◆ **Objective**
The data below is to be returned in full and exactly.

◆ **Recorded data**

************

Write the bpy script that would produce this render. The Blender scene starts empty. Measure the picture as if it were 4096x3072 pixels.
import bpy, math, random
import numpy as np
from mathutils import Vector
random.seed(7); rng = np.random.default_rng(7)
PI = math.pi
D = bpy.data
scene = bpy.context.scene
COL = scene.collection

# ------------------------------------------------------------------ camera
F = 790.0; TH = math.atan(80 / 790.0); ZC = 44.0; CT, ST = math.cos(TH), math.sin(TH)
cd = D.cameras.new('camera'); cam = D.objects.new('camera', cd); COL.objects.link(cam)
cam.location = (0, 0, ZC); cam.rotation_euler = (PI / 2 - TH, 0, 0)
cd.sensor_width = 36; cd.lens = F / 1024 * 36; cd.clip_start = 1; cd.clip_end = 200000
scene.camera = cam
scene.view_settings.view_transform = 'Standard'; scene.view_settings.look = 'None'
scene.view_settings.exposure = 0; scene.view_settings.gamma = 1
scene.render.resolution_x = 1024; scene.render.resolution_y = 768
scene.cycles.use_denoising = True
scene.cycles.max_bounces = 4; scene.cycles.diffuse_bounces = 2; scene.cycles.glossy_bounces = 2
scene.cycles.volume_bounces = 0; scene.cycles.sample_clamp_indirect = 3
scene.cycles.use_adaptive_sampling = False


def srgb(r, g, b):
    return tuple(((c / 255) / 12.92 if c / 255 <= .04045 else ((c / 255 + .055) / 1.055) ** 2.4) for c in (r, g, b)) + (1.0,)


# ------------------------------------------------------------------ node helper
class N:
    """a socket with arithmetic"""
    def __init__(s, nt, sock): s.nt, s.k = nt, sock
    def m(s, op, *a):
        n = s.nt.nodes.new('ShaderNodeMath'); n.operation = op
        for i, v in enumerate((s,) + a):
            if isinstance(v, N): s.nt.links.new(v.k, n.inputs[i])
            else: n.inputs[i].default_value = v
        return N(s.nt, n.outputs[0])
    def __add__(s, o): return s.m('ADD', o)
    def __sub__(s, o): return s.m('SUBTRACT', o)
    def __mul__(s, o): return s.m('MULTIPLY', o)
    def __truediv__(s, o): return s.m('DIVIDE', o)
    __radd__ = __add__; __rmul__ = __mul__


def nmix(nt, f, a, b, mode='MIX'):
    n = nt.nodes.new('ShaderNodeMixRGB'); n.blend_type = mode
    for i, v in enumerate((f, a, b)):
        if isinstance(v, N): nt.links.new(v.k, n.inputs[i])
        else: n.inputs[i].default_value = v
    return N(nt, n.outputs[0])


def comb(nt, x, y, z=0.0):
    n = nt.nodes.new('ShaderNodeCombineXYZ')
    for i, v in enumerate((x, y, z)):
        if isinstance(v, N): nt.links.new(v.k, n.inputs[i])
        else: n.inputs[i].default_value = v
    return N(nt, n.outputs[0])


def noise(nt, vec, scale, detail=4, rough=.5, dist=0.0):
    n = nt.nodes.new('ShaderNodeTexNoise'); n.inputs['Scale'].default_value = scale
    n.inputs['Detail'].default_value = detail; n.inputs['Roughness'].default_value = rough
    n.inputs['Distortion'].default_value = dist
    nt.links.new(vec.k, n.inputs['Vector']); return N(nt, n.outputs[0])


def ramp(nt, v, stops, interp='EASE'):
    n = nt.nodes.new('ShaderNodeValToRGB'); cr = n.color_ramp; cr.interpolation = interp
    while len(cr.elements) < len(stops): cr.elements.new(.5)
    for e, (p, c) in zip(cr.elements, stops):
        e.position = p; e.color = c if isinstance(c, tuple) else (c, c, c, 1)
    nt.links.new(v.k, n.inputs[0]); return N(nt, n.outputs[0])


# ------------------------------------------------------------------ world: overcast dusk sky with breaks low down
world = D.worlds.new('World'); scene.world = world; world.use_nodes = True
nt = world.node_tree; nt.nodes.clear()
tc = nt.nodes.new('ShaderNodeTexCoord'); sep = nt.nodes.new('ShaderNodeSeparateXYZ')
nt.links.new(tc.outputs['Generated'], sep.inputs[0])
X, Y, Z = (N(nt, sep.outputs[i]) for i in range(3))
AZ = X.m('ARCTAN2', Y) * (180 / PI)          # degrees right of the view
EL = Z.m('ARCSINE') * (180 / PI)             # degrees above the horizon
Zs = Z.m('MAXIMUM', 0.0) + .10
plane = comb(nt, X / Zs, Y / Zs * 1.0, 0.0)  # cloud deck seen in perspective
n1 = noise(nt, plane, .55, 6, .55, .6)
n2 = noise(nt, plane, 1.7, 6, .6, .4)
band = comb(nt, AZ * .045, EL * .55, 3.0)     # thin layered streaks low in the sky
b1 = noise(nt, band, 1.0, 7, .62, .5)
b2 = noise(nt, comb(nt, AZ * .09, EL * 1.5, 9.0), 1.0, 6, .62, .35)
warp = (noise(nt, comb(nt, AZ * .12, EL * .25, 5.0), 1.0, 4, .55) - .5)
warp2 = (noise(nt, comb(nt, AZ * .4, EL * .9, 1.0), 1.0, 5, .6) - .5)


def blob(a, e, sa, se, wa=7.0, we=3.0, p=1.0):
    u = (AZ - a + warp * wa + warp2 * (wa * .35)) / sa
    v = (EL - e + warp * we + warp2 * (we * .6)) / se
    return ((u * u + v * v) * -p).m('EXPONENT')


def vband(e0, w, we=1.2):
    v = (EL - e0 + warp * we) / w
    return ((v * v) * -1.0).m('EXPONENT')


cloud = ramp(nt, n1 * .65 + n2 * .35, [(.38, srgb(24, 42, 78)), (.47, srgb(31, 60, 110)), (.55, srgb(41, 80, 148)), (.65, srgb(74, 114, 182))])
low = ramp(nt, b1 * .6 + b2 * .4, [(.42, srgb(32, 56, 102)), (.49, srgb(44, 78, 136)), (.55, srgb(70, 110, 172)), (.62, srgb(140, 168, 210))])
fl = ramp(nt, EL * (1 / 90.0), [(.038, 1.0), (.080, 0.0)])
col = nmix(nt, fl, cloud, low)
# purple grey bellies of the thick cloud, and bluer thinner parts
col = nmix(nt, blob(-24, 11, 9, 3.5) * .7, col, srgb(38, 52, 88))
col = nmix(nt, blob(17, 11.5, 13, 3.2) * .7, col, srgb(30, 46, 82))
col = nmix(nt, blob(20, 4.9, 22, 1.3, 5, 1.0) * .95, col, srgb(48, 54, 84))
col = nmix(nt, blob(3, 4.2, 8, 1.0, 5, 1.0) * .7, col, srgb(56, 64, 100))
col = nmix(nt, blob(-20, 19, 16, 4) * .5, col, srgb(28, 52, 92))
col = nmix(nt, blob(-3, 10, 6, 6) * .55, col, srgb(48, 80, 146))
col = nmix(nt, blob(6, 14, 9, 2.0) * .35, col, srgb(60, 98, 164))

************

◆ **Solution for this exercise**
Write the bpy script that would produce this render. The Blender scene starts empty. Measure the picture as if it were 4096x3072 pixels.
import bpy, math, random
import numpy as np
from mathutils import Vector
random.seed(7); rng = np.random.default_rng(7)
PI = math.pi
D = bpy.data
scene = bpy.context.scene
COL = scene.collection

# ------------------------------------------------------------------ camera
F = 790.0; TH = math.atan(80 / 790.0); ZC = 44.0; CT, ST = math.cos(TH), math.sin(TH)
cd = D.cameras.new('camera'); cam = D.objects.new('camera', cd); COL.objects.link(cam)
cam.location = (0, 0, ZC); cam.rotation_euler = (PI / 2 - TH, 0, 0)
cd.sensor_width = 36; cd.lens = F / 1024 * 36; cd.clip_start = 1; cd.clip_end = 200000
scene.camera = cam
scene.view_settings.view_transform = 'Standard'; scene.view_settings.look = 'None'
scene.view_settings.exposure = 0; scene.view_settings.gamma = 1
scene.render.resolution_x = 1024; scene.render.resolution_y = 768
scene.cycles.use_denoising = True
scene.cycles.max_bounces = 4; scene.cycles.diffuse_bounces = 2; scene.cycles.glossy_bounces = 2
scene.cycles.volume_bounces = 0; scene.cycles.sample_clamp_indirect = 3
scene.cycles.use_adaptive_sampling = False


def srgb(r, g, b):
    return tuple(((c / 255) / 12.92 if c / 255 <= .04045 else ((c / 255 + .055) / 1.055) ** 2.4) for c in (r, g, b)) + (1.0,)


# ------------------------------------------------------------------ node helper
class N:
    """a socket with arithmetic"""
    def __init__(s, nt, sock): s.nt, s.k = nt, sock
    def m(s, op, *a):
        n = s.nt.nodes.new('ShaderNodeMath'); n.operation = op
        for i, v in enumerate((s,) + a):
            if isinstance(v, N): s.nt.links.new(v.k, n.inputs[i])
            else: n.inputs[i].default_value = v
        return N(s.nt, n.outputs[0])
    def __add__(s, o): return s.m('ADD', o)
    def __sub__(s, o): return s.m('SUBTRACT', o)
    def __mul__(s, o): return s.m('MULTIPLY', o)
    def __truediv__(s, o): return s.m('DIVIDE', o)
    __radd__ = __add__; __rmul__ = __mul__


def nmix(nt, f, a, b, mode='MIX'):
    n = nt.nodes.new('ShaderNodeMixRGB'); n.blend_type = mode
    for i, v in enumerate((f, a, b)):
        if isinstance(v, N): nt.links.new(v.k, n.inputs[i])
        else: n.inputs[i].default_value = v
    return N(nt, n.outputs[0])


def comb(nt, x, y, z=0.0):
    n = nt.nodes.new('ShaderNodeCombineXYZ')
    for i, v in enumerate((x, y, z)):
        if isinstance(v, N): nt.links.new(v.k, n.inputs[i])
        else: n.inputs[i].default_value = v
    return N(nt, n.outputs[0])


def noise(nt, vec, scale, detail=4, rough=.5, dist=0.0):
    n = nt.nodes.new('ShaderNodeTexNoise'); n.inputs['Scale'].default_value = scale
    n.inputs['Detail'].default_value = detail; n.inputs['Roughness'].default_value = rough
    n.inputs['Distortion'].default_value = dist
    nt.links.new(vec.k, n.inputs['Vector']); return N(nt, n.outputs[0])


def ramp(nt, v, stops, interp='EASE'):
    n = nt.nodes.new('ShaderNodeValToRGB'); cr = n.color_ramp; cr.interpolation = interp
    while len(cr.elements) < len(stops): cr.elements.new(.5)
    for e, (p, c) in zip(cr.elements, stops):
        e.position = p; e.color = c if isinstance(c, tuple) else (c, c, c, 1)
    nt.links.new(v.k, n.inputs[0]); return N(nt, n.outputs[0])


# ------------------------------------------------------------------ world: overcast dusk sky with breaks low down
world = D.worlds.new('World'); scene.world = world; world.use_nodes = True
nt = world.node_tree; nt.nodes.clear()
tc = nt.nodes.new('ShaderNodeTexCoord'); sep = nt.nodes.new('ShaderNodeSeparateXYZ')
nt.links.new(tc.outputs['Generated'], sep.inputs[0])
X, Y, Z = (N(nt, sep.outputs[i]) for i in range(3))
AZ = X.m('ARCTAN2', Y) * (180 / PI)          # degrees right of the view
EL = Z.m('ARCSINE') * (180 / PI)             # degrees above the horizon
Zs = Z.m('MAXIMUM', 0.0) + .10
plane = comb(nt, X / Zs, Y / Zs * 1.0, 0.0)  # cloud deck seen in perspective
n1 = noise(nt, plane, .55, 6, .55, .6)
n2 = noise(nt, plane, 1.7, 6, .6, .4)
band = comb(nt, AZ * .045, EL * .55, 3.0)     # thin layered streaks low in the sky
b1 = noise(nt, band, 1.0, 7, .62, .5)
b2 = noise(nt, comb(nt, AZ * .09, EL * 1.5, 9.0), 1.0, 6, .62, .35)
warp = (noise(nt, comb(nt, AZ * .12, EL * .25, 5.0), 1.0, 4, .55) - .5)
warp2 = (noise(nt, comb(nt, AZ * .4, EL * .9, 1.0), 1.0, 5, .6) - .5)


def blob(a, e, sa, se, wa=7.0, we=3.0, p=1.0):
    u = (AZ - a + warp * wa + warp2 * (wa * .35)) / sa
    v = (EL - e + warp * we + warp2 * (we * .6)) / se
    return ((u * u + v * v) * -p).m('EXPONENT')


def vband(e0, w, we=1.2):
    v = (EL - e0 + warp * we) / w
    return ((v * v) * -1.0).m('EXPONENT')


cloud = ramp(nt, n1 * .65 + n2 * .35, [(.38, srgb(24, 42, 78)), (.47, srgb(31, 60, 110)), (.55, srgb(41, 80, 148)), (.65, srgb(74, 114, 182))])
low = ramp(nt, b1 * .6 + b2 * .4, [(.42, srgb(32, 56, 102)), (.49, srgb(44, 78, 136)), (.55, srgb(70, 110, 172)), (.62, srgb(140, 168, 210))])
fl = ramp(nt, EL * (1 / 90.0), [(.038, 1.0), (.080, 0.0)])
col = nmix(nt, fl, cloud, low)
# purple grey bellies of the thick cloud, and bluer thinner parts
col = nmix(nt, blob(-24, 11, 9, 3.5) * .7, col, srgb(38, 52, 88))
col = nmix(nt, blob(17, 11.5, 13, 3.2) * .7, col, srgb(30, 46, 82))
col = nmix(nt, blob(20, 4.9, 22, 1.3, 5, 1.0) * .95, col, srgb(48, 54, 84))
col = nmix(nt, blob(3, 4.2, 8, 1.0, 5, 1.0) * .7, col, srgb(56, 64, 100))
col = nmix(nt, blob(-20, 19, 16, 4) * .5, col, srgb(28, 52, 92))
col = nmix(nt, blob(-3, 10, 6, 6) * .55, col, srgb(48, 80, 146))
col = nmix(nt, blob(6, 14, 9, 2.0) * .35, col, srgb(60, 98, 164))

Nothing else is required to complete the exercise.